Otar Iosseliani (1934-2023)
Georgian filmmaker Otar Iosseliani, born in 1934 in Tbilisi, passed away yesterday at the age of 89. Iosseliani studied music and math before attending the famous VGIK Film School in Moscow in 1955, where he was taught by several Soviet greats such as Alexander Dovzhenko, Lev Kuleshov, Mikhail Romm, and Grigori Kozintsev. After completing two acclaimed student shorts, Akvarel (1958) and Sapovnela [Song About a Flower] (1959), and graduating in 1961, Iosseliani first gained recognition with his first professional short film Aprili (1962), a bitter love story critical of petty bourgeois values. However, the film was immediately censored and subsequently banned in the Soviet Union. As Iosseliani later remarked, “it's a fairy tale, and fairy tales are extremely dangerous for totalitarian systems.”
Disillusioned with the experience of Soviet censorship, Iosseliani temporarily abandoned filmmaking to work on a fishing boat and later in a metallurgical factory. The latter experience would be captured in Tudzhi (1964), a short documentary that marked Iosseliani’s return behind the camera. A few years later, Iosseliani would find his breakthrough with his debut feature Giorgobistve [Falling Leaves] (1968), which was screened at the Cannes Critics Week in 1967, winning the FIPRESCI prize. A year later, Iosseliani composed Dzveli qartuli simgera [Georgian Ancient Songs] (1969), an exceptional hymn to the various forms of Georgian religious polyphonic chanting, capturing its distinct sonorous qualities.
In his next two feature films, Iko shashvi mgalobeli [Once Upon a Time There Was a Singing Blackbird] (1970) and Pastorali [Pastorale] (1975), Iosseliani moved even closer to musical composition as a form for his filmmaking, following the musical rules of counterpoint. Breaking with narrative conventions, subjects are allowed to overlap and vary, achieving a sense of flow through Iosseliani’s extensive use of the long shot and a minimum amount of cuts.
Emigrating to France in 1982, Iosseliani faced a different challenge – navigating Western tastes. Undeterred, he continued creating films he still considered Georgian, always exploring themes of wealth and poverty (“everything that happens in my films has to do with people’s weakness for possession”). Iosseliani’s films continued to garner acclaim in later years, earning awards at the Venice Film Festival for Les favoris de la lune (1984), Et la lumière fut (1989), and Brigands-Chapter VII (1996). Notable honors include a Silver Bear for Lundi matin (2002) and accolades at the European Film Awards. The last film he made was Chant d’hiver (2015).
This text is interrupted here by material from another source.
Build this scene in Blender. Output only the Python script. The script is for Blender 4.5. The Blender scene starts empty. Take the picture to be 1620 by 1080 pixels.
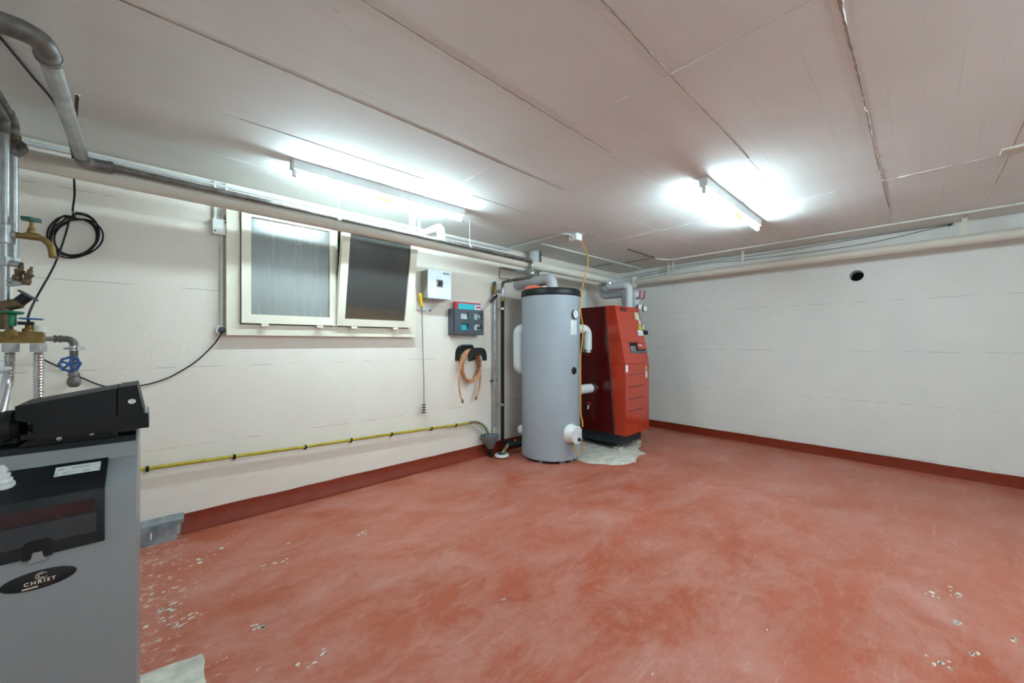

In 1985, Raphaël Bassan wrote: “Iosseliani is a watercolorist of everyday life, casting an ethnologist’s gaze on his contemporaries without defending any clearly identifiable ideological thesis.” Iosseliani’s work is marked by a belief in gesture as a means to reveal the essential. Many of his films do not have extensive dialogue or commentary. For Iosseliani words, music, and other sounds were all of the same importance in film.
Several of Iosseliani’s films can be watched for free on Henri, the streaming platform of the Cinémathèque française.